Your kids don’t need to be second best, make better choices of company for them.

SIL had won a long time ago.

Laurendelight · 08/02/2020 19:50

We were pushed out of the PIL house when we visited them 6 hours drive away. It was only one night but we never stayed at their house again. Every year we visit and we go to a hotel. I see the hurt but I’m sick of favouritism to the family members that genuinely don’t deserve it. Lucky for us we don’t want it.

caperberries · 08/02/2020 19:52

I'm feeling a bit guilty reading this because I'm v much like the SIL you describe in my own family, I visit more often & do get preferential treatment over my DB & his wife, who kick up a stink about it. But I'm very close to my DM, we chat on the phone several times a week, she likes visiting my family as well & she finds my DB and SIL hard work. They may well have arranged to visit at Easter months ago, and FIL forgot?

In your position, I'd back out & try not to take it personally. Can you visit your own family, instead?

strawberry2017 · 08/02/2020 19:52

Lay the guilt on with the PIL, you really want to spend some time with them, you don't have a lot of spare cash to stay in a hotel, you don't have a lot of spare holidays and financially it doesn't make sense to come for a short trip.
Apologise but say you always take a back seat to the other siblings but this time you won't time with them to yourself.
If that doesn't work- don't bother going at all.
Your DH has to stand his ground otherwise his siblings will continue to do this for the rest of his life.
They are unfair and unreasonable.

Easterbunnyboiler20 · 08/02/2020 19:54

I don’t so much think it’s favouritism; I think DP’s parents are just a bit clueless about it all. The way SIL and BIL have phrased it all to MIL and FIL - aside from snotty comments direct to DP - is in a very breezy “oh why don’t we all meet up on the Saturday!” kind of way.

OP posts:
Longwhiskers14 · 08/02/2020 19:55

If they're clueless, all the more reason for DP to talk to them directly about why you feel let down. Don't email so the SIL can see it, get him to call them.

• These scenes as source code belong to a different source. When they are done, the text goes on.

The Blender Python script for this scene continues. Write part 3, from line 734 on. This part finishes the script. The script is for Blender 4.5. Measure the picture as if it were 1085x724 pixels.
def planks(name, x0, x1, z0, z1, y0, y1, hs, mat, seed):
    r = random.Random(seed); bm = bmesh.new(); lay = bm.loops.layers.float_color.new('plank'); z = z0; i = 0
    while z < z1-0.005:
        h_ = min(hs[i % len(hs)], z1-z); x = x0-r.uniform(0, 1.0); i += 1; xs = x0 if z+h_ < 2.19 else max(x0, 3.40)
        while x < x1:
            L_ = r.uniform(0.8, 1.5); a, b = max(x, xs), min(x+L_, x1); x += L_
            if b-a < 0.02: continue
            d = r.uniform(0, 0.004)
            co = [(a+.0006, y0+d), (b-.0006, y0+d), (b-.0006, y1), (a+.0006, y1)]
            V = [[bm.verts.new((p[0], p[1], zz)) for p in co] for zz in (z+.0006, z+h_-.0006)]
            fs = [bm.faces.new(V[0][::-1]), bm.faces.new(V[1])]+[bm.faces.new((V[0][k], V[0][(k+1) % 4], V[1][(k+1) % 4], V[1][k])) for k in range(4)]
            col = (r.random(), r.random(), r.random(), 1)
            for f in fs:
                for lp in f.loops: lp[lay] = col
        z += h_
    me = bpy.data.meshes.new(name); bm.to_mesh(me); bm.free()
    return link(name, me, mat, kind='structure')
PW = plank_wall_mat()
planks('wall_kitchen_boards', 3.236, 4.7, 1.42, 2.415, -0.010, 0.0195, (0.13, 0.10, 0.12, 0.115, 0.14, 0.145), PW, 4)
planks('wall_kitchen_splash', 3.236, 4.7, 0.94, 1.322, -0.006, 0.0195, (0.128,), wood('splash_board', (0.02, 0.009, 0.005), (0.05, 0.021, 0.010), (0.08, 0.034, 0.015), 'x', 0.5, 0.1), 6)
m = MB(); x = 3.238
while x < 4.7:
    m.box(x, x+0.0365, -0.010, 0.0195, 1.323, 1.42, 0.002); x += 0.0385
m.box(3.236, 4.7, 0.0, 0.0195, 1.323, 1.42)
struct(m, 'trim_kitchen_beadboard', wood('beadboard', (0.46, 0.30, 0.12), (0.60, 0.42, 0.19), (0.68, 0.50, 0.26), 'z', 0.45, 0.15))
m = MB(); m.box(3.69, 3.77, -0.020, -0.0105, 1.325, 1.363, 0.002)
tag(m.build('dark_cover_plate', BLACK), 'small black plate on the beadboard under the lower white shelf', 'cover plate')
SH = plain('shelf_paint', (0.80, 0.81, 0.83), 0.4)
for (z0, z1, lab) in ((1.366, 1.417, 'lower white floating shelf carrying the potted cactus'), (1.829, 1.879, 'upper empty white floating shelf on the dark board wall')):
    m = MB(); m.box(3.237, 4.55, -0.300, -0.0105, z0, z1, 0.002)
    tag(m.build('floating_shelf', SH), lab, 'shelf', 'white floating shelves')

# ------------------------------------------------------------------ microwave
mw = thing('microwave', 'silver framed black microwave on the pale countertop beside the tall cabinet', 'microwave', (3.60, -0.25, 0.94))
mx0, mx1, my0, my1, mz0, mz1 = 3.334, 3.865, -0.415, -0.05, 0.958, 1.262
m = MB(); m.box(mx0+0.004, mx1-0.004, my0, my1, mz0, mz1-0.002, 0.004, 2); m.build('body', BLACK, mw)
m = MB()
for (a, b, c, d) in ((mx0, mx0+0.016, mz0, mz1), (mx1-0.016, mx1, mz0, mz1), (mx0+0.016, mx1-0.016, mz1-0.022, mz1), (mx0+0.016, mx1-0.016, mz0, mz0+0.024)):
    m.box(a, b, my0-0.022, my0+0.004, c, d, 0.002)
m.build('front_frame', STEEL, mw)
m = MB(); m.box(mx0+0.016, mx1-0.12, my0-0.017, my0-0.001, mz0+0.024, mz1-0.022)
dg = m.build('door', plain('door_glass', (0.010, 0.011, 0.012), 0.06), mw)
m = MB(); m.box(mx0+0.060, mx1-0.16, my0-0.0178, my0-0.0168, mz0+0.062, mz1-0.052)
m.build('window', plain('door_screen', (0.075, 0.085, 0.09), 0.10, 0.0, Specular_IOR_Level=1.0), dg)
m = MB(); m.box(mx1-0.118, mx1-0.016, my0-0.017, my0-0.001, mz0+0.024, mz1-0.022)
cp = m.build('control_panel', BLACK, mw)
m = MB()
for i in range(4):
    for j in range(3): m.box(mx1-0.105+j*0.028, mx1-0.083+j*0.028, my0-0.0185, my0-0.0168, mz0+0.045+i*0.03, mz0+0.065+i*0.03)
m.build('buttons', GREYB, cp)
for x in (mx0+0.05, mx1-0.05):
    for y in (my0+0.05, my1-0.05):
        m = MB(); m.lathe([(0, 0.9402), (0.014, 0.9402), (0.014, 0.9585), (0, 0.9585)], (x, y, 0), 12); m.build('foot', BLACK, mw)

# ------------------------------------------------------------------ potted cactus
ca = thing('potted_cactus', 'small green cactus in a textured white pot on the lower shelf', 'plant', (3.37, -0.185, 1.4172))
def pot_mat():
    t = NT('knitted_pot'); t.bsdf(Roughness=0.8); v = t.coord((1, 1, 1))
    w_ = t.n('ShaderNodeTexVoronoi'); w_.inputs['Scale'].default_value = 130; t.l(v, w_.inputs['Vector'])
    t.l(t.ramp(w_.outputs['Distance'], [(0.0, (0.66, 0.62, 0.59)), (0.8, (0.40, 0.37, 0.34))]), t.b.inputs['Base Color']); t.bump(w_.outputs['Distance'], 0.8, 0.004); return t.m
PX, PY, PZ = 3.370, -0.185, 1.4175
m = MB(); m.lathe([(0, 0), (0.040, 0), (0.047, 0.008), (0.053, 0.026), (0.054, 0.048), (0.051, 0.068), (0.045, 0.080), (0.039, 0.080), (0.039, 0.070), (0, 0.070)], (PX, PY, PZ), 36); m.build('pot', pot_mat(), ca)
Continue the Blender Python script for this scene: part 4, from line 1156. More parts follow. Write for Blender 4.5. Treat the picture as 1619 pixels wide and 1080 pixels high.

Whatsnewpussyhat · 08/02/2020 19:55

Your DP needs to step up and tell his parents that they need to tell SIL you were already staying and they can book a hotel for once. Explain you cannot afford this and they can afford many hols a year.

Suetheliar · 08/02/2020 19:55

Get your DP to say to Sil that it was agreed that you were staying from X to X. Sil can come if she wants but you're not leaving until X date so she's sleeping in the living room/garden if she arrives early

NoFucksImAQueen · 08/02/2020 19:56

Mil is like this, she doesnt see any favouritism though Hmm I fail to see how anyone can be so blind to it but there you go. I like SIL and shes not a dick so that helps but I'm telling you from someone who has seen this pattern for years this wont change. Since your SIL is a dick I just wouldn't go and tell PIL that since SIL seems to always have priority you just wont bother anymore, its their loss.

Easterbunnyboiler20 · 08/02/2020 19:58

DP still wants to go - thinks we should just use a day’s holiday to make the trip longer after the bank holiday Monday, and come home on the Tuesday.

OP posts:
Hanab · 08/02/2020 19:59

@caperberries I think you are so wrong in suggesting they choose an alternate time or family to spend Easter with! They have every right to want to spend time with the parents and sister in law can change her plans to accommodate them!